Not All Book Collections Are Made Equal

(If you think this entry might be boring, you can instead check out my review of the new Ike’s Place on Stanford campus at TUSB)

You might find many reasons to be in Portland, Oregon, but all friends, family, websites, travel books, and random strangers will recommend you go to Powell’s Books. Add blogs to that list because I’m telling you to go to Powell’s Books. Powell’s is like most independent bookstores you’ll go to: friendly, passionate employees, great deals on used books, local-specific sections, and an odd array of hard-to-find and esoteric books. Maybe about all that does make it special is that it’s big. City-block big.

I knew the recommendations were right when I saw the markings for multiple floors. Instead of a nook for general science, a whole range was dedicated to cognitive psychology. Although most sections couldn’t be investigated in the hour or two I had allocated, I did pay attention to the “food writing” and “history of food” section. My recent obsession with food and food writing drew me to “Serve the People: A Stir-Fried Journey Through China.” It’s been so long since I have read regular literature, and I gobbled through it before I had even left town.

As regular readers know, I have been trying to pare down my worldly possessions, and acquiring books doesn’t fit well with that, especially of the throw-away variety as I treat most regular literature. I agonized quite a bit about this particular book but was suckered by the glitz of the country’s largest bookstore to buy something. In fact, I knew I probably wanted to get rid of the book as soon as I had finished reading it, probably by dumping it off on an unsuspecting friend who wouldn’t know the deadweight they would soon be responsible for. Wouldn’t that be amazing: a place to peruse interesting books, find exciting reads, get a book for long enough to read, then get rid of it for someone else to read? Please join me in lamenting how rare these places are.

You might be thinking I’m an idiot right now, but I can’t even begin to explain how different my attitude toward bookstores is from my attitude toward libraries. I love bookstores. When I’m walking around touristy commercial areas, I’m always on the look-out for one of 3 things: candy shops, toy stores, and bookstores. Every trip to a bookstore is a chance to discover all the knowledge and fun I don’t bother to make time for. I can see what’s new and exciting laid out as I step through the front door. And I know I want to make my way back to the general science or psychology and check out things there. I can easily find the bestsellers and sexiest reads without needing to troll through too much trash. Victory.

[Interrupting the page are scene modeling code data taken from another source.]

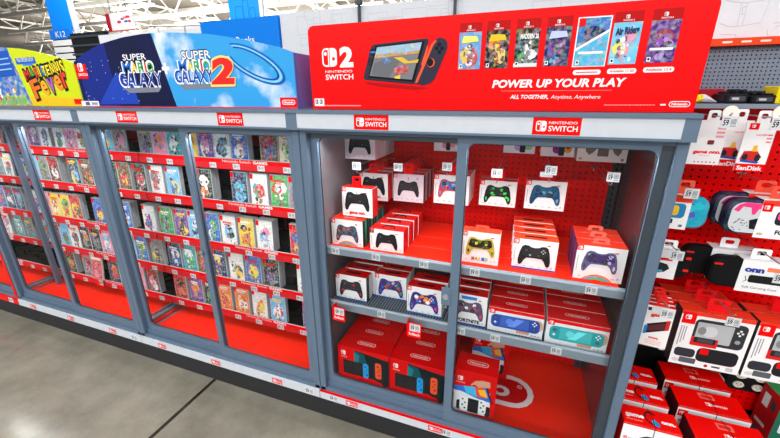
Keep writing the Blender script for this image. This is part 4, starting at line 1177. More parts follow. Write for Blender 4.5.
o = carton('console_box', .172, .115, .238, oled_front, (232, 0, 3), (214, 0, 6), (214, 0, 6), top=lambda m, w, d: oval(m, 0, d * .5, w * .52, d * .26, (246, 190, 190), (232, 0, 3), 2))
place(o, .718, .05, Z0, 'tall red console box picturing a hand, just right of the middle door post', 'box', 'tall red console boxes')
dup(o, (.756, .33, Z0), 'tall red console box standing far back behind the one picturing a hand', 'tall red console boxes')

# ---- hanging boxes, pairs of small controllers
def hang(name, x, y, z, w, h, d, front, n, step, label, back, hookz, tip, tagz, hooklabel, group=GC, topc=(232, 30, 26), side=WHITE, cat='box', hx=None, tabc=RED, clear=False, right=None):
    o = carton(name, w, d, h, front, topc, side, right=right)
    hang_tab(o, w * .3, h, .004, tabc, hookz - z - h + .016)
    place(o, x, y, z, label, cat, group)
    row_of(o, n, step, back, group)
    if tagz is not False:
        peg_hook(x if hx is None else hx, tip, hookz, tagz, hooklabel, clear=clear)
    return o


tall = lambda b, **k: ctrl_front(b, **k)
fo = lambda: ctrl_front((30, 30, 34), (38, 38, 42), cable=True, word='game onn.', seed=11, cy=.56, cw=.82)
hang('controller_box', .165, .13, 1.113, .144, .126, .058, fo(), 1, .064, 'hanging boxed black wired controller just behind the one standing on the rainbow file', None, 1.264, .1, None, 'unused', right=spines((214, 22, 24))) if False else None
o = hang('controller_box', .163, .14, 1.1, .14, .126, .058, fo(), 1, .064, 'boxed black wired controller standing on the slate blue rainbow controller file', None, 1.26, .1, False, '', right=spines((214, 22, 24)))
hang('controller_box', .172, .3, 1.132, .14, .126, .055, fo(), 3, .066, 'hanging boxed black wired controller just behind the one standing on the rainbow file', lambda k: f'{ORD[k + 1]} box back on the hook of black wired controllers', 1.286, .13, 1.322, 'peg hook with price tag above the black wired controllers', right=spines((214, 22, 24)))
hang('controller_box', .118, .28, 1.322, .147, .128, .058, ctrl_front((34, 36, 40), (46, 48, 52), seed=12, ground=(226, 216, 224), cw=.74), 4, .064, 'hanging boxed black controller in the top left corner of the controller cabinet', lambda k: f'{ORD[k + 1]} box back behind the top left corner black controller', 1.486, .2, None, 'bare peg hook carrying the top left corner black controllers')
hang('controller_box', .33, .33, 1.13, .142, .128, .058, ctrl_front((44, 44, 48), (54, 54, 58), seed=13, ground=(226, 216, 226), cable=True, cw=.72), 3, .064, 'hanging boxed dark grey controller above the red handle boxes', lambda k: f'{ORD[k + 1]} box back on the hook of dark grey controllers', 1.29, .19, 1.316, 'peg hook with price tag above the dark grey hanging controllers', right=spines((70, 40, 60), (190, 190, 196)))
hang('controller_box', .531, .3, 1.147, .15, .126, .05, ctrl_front((200, 60, 56), (60, 110, 200), ((240, 200, 50), (214, 50, 50), (240, 240, 240), (70, 160, 210)), seed=14, cy=.56, cw=.76), 3, .056, 'hanging boxed bright many-coloured controller left of the middle door post', lambda k: f'{ORD[k + 1]} box back on the hook of bright many-coloured controllers', 1.292, .19, 1.33, 'peg hook with price tag above the bright many-coloured controllers')
hang('controller_box', .721, .3, 1.157, .144, .106, .045, ctrl_front((24, 28, 30), (34, 40, 40), ((70, 220, 90), (60, 200, 80)), seed=15, cy=.5, cw=.74, bottom=None), 2, .05, 'hanging boxed black controller with glowing green patches', lambda k: 'box hanging behind the controller with glowing green patches', 1.282, .15, 1.325, 'peg hook with price tag above the glowing green controller')
hang('controller_box', .9, .3, 1.16, .146, .116, .05, ctrl_front((24, 74, 110), (36, 100, 140), ((120, 170, 190), (30, 60, 90)), seed=16, cy=.54, cw=.76), 1, .05, 'hanging boxed steel blue controller beside the glowing green one', lambda k: '', 1.296, .17, 1.343, 'peg hook with price tag above the steel blue controller', clear=True)


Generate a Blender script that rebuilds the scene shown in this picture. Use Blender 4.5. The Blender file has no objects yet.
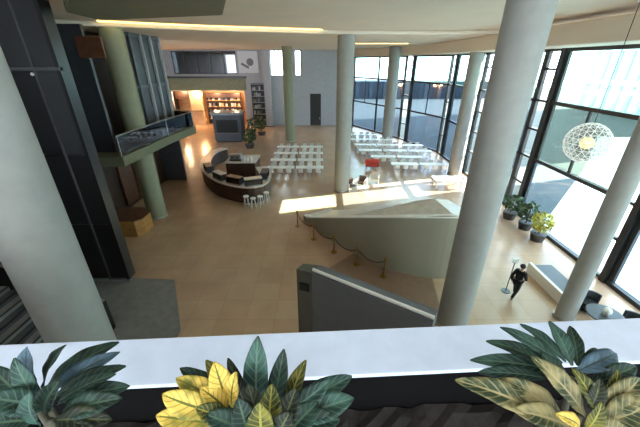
import bpy, bmesh, math, random
from mathutils import Vector, Matrix
random.seed(7)
PI = math.pi
SC = bpy.context.scene
COL = SC.collection

# ------------------------------------------------------------------ camera
CAM = Vector((0, 0, 9.7))
F, PITCH = 311.0, math.radians(26)
SP, CP = math.sin(PITCH), math.cos(PITCH)
def ray(px, py):
    u, v = (px - 320) / F, (py - 213.5) / F
    return Vector((u, CP - v * SP, -(SP + v * CP)))
def onz(px, py, z):                       # where a sight line meets the level z
    d = ray(px, py); s = (z - CAM.z) / d.z
    return CAM + d * s
def ony(px, py, y):                       # where it meets the wall at depth y
    d = ray(px, py); return CAM + d * (y / d.y)
def onx(px, py, x):
    d = ray(px, py); return CAM + d * (x / d.x)
def at(px, py, s):
    return CAM + ray(px, py) * s
cd = bpy.data.cameras.new('camera'); co = bpy.data.objects.new('camera', cd)
COL.objects.link(co); co.location = CAM; co.rotation_euler = (PI / 2 - PITCH, 0, 0)
cd.sensor_fit = 'HORIZONTAL'; cd.sensor_width = 36; cd.lens = 36 * F / 640; cd.clip_start = 0.02; cd.clip_end = 600
SC.camera = co

# ------------------------------------------------------------------ materials
def lin(c):
    return tuple(((x / 255) / 12.92 if x / 255 <= .04045 else ((x / 255 + .055) / 1.055) ** 2.4) for x in c) + (1,)
def mat(name, rgb, rough=.6, metal=0, var=.12, scale=3, bump=0, spec=.5):
    m = bpy.data.materials.new(name); m.use_nodes = True
    N, L = m.node_tree.nodes, m.node_tree.links
    p = N['Principled BSDF']; p.inputs['Roughness'].default_value = rough; p.inputs['Metallic'].default_value = metal
    p.inputs['Specular IOR Level'].default_value = spec
    c = lin(rgb)
    tc = N.new('ShaderNodeTexCoord'); nz = N.new('ShaderNodeTexNoise'); nz.inputs['Scale'].default_value = scale; nz.inputs['Detail'].default_value = 4
    L.new(tc.outputs['Object'], nz.inputs['Vector'])
    r = N.new('ShaderNodeValToRGB')
    r.color_ramp.elements[0].position = .3; r.color_ramp.elements[1].position = .7
    r.color_ramp.elements[0].color = tuple(x * (1 - var) for x in c[:3]) + (1,)
    r.color_ramp.elements[1].color = tuple(min(1, x * (1 + var)) for x in c[:3]) + (1,)
    L.new(nz.outputs['Fac'], r.inputs['Fac']); L.new(r.outputs['Color'], p.inputs['Base Color'])
    if bump:
        b = N.new('ShaderNodeBump'); b.inputs['Strength'].default_value = bump
        L.new(nz.outputs['Fac'], b.inputs['Height']); L.new(b.outputs['Normal'], p.inputs['Normal'])
    return m
def floor_mat(name, a, b, mortar, rough, size=.9, var=.5):
    m = mat(name, a, rough); N, L = m.node_tree.nodes, m.node_tree.links; p = N['Principled BSDF']
    tc = N['Texture Coordinate']; br = N.new('ShaderNodeTexBrick')
    br.inputs['Scale'].default_value = 1 / size; br.inputs['Color1'].default_value = lin(a); br.inputs['Color2'].default_value = lin(b)
    br.inputs['Mortar'].default_value = lin(mortar); br.inputs['Mortar Size'].default_value = .008
    br.offset = 0; br.inputs['Brick Width'].default_value = 1; br.inputs['Row Height'].default_value = 1
    L.new(tc.outputs['Object'], br.inputs['Vector'])
    nz = N.new('ShaderNodeTexNoise'); nz.inputs['Scale'].default_value = .8; nz.inputs['Detail'].default_value = 6
    L.new(tc.outputs['Object'], nz.inputs['Vector'])
    mx = N.new('ShaderNodeMix'); mx.data_type = 'RGBA'; mx.blend_type = 'MULTIPLY'; mx.inputs[0].default_value = var
    L.new(br.outputs['Color'], mx.inputs[6]); L.new(nz.outputs['Fac'], mx.inputs[7]); L.new(mx.outputs[2], p.inputs['Base Color'])
    return m
def emit(name, rgb, s):
    m = bpy.data.materials.new(name); m.use_nodes = True
    N, L = m.node_tree.nodes, m.node_tree.links; p = N['Principled BSDF']
    p.inputs['Base Color'].default_value = lin(rgb); p.inputs['Emission Color'].default_value = lin(rgb); p.inputs['Emission Strength'].default_value = s
    return m
def glass(name, rgb, refl=.06):
    m = bpy.data.materials.new(name); m.use_nodes = True
    N, L = m.node_tree.nodes, m.node_tree.links
    N.remove(N['Principled BSDF']); o = N['Material Output']
    t = N.new('ShaderNodeBsdfTransparent'); t.inputs['Color'].default_value = lin(rgb)
    g = N.new('ShaderNodeBsdfGlossy'); g.inputs['Roughness'].default_value = .03
    mx = N.new('ShaderNodeMixShader'); mx.inputs['Fac'].default_value = refl
    L.new(t.outputs[0], mx.inputs[1]); L.new(g.outputs[0], mx.inputs[2]); L.new(mx.outputs[0], o.inputs['Surface'])
    return m
def leaf_mat(name, dark, light, vein, veins=9, amount=.5, rough=.55):
    m = mat(name, dark, rough, spec=.2); N, L = m.node_tree.nodes, m.node_tree.links; p = N['Principled BSDF']
    uv = N.new('ShaderNodeUVMap'); sx = N.new('ShaderNodeSeparateXYZ'); L.new(uv.outputs[0], sx.inputs[0])
    def M(op, a, b=None):
        n = N.new('ShaderNodeMath'); n.operation = op
        for i, q in enumerate((a, b)):
            if q is None: continue
            if isinstance(q, (int, float)): n.inputs[i].default_value = q
            else: L.new(q, n.inputs[i])
        return n.outputs[0]
    a = M('ABSOLUTE', M('SUBTRACT', sx.outputs['X'], .5))
    mid = M('LESS_THAN', a, .045)
    ph = M('SUBTRACT', M('MULTIPLY', sx.outputs['Y'], veins), M('MULTIPLY', a, 3.2))
    ve = M('LESS_THAN', M('FRACT', ph), .22)
    nz = N.new('ShaderNodeTexNoise'); nz.inputs['Scale'].default_value = 22; nz.inputs['Detail'].default_value = 3
    tc = N['Texture Coordinate']; L.new(tc.outputs['Object'], nz.inputs['Vector'])
    rp = N.new('ShaderNodeValToRGB'); rp.color_ramp.elements[0].position = 1 - amount - .08; rp.color_ramp.elements[1].position = 1 - amount + .08
    rp.color_ramp.elements[0].color = lin(dark); rp.color_ramp.elements[1].color = lin(light)
    L.new(nz.outputs['Fac'], rp.inputs['Fac'])
    mx = N.new('ShaderNodeMix'); mx.data_type = 'RGBA'
    L.new(M('MAXIMUM', mid, M('MULTIPLY', ve, .55)), mx.inputs[0]); L.new(rp.outputs[0], mx.inputs[6]); mx.inputs[7].default_value = lin(vein)
    L.new(mx.outputs[2], p.inputs['Base Color'])
    return m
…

I haven’t been excited about libraries in a long time. Frankly, they’re hard to use. For me. And I think I understand the call number system and general library organization better than most people. Being on a college campus, I have been less than 5 minutes away from a bike at almost all times, and never have I been excited to find a book to read at Green Library. It’s scary. I don’t want to have to walk through stacks to find the books. I don’t know what DR books are in the Library of Congress call number system. It’s hard. I think there might be collections of good reads in one of reading rooms, but the complete silence in those is just as terrifying.

To feign a balanced judgment of the library, there are services I use. Chances are that I’m headed down to the Blockbuster-equivalent in the basement on any visit. It’s not the worst, though. If I’m in need of a break, I might drop in and pick up a copy of “Wired” or “Sports Illustrated” off of the wall of periodicals. That’s fairly inviting.

And to generalize this phenomenon, I went to the main library at Rice University the other day during a dead hour, hoping to find an interesting book or magazine to read. That was almost impossible. I entered on the main level and went over to the section with new books and periodicals. New books were a mess. There were a few shelves along one wall, organized by call number and without too much work to draw my attention to any particular books. Although I’m sure I would’ve enjoyed several of them, I scanned all of the shelves, and none of them screamed “must-read” to me. The periodicals were worse as your weekly magazines like “Time” and “US News & World Report” were also sorted into piles on ranges along with scientific and technical journals. I did not have the patience at all to look for anything good, especially trying to read the poorly printed labels on the side of the shelves. Only by finding the call number of a sports book I found in the new books section and going to the corresponding number in the periodicals did I find a copy of “Sports Illustrated” to sit down with.

I wanted to read something fun right then, and I couldn’t. In the Chapters I had visited 3 days before, I found 3 or 4 interesting books in less than a minute. At Rice, I wandered for at least 5 minutes hoping to find where I could find the presentable section and likely even longer before I got to the “Sports Illustrated.” Libraries: I want to borrow interesting books. Please make it easy for me. Sell me on your books like a bookstore will.

2 replies on “Not All Book Collections Are Made Equal”

You should be grateful that library books are free to borrow, for the general public and/or students. I hope libraries don’t turn into bookstores anytime soon, because I want to have access to free books, free CDs, free knowledge.

As you’ve probably noticed, libraries are not there to sell you their stuff; on the other hand, bookstores try hard to grab your attention and manipulate you into buying their books. That probably explains why you were so captivated by the layouts of the bookstore. Bookstores naturally put the bestsellers and “sexy stuff” on display so that they can lure you into buying them.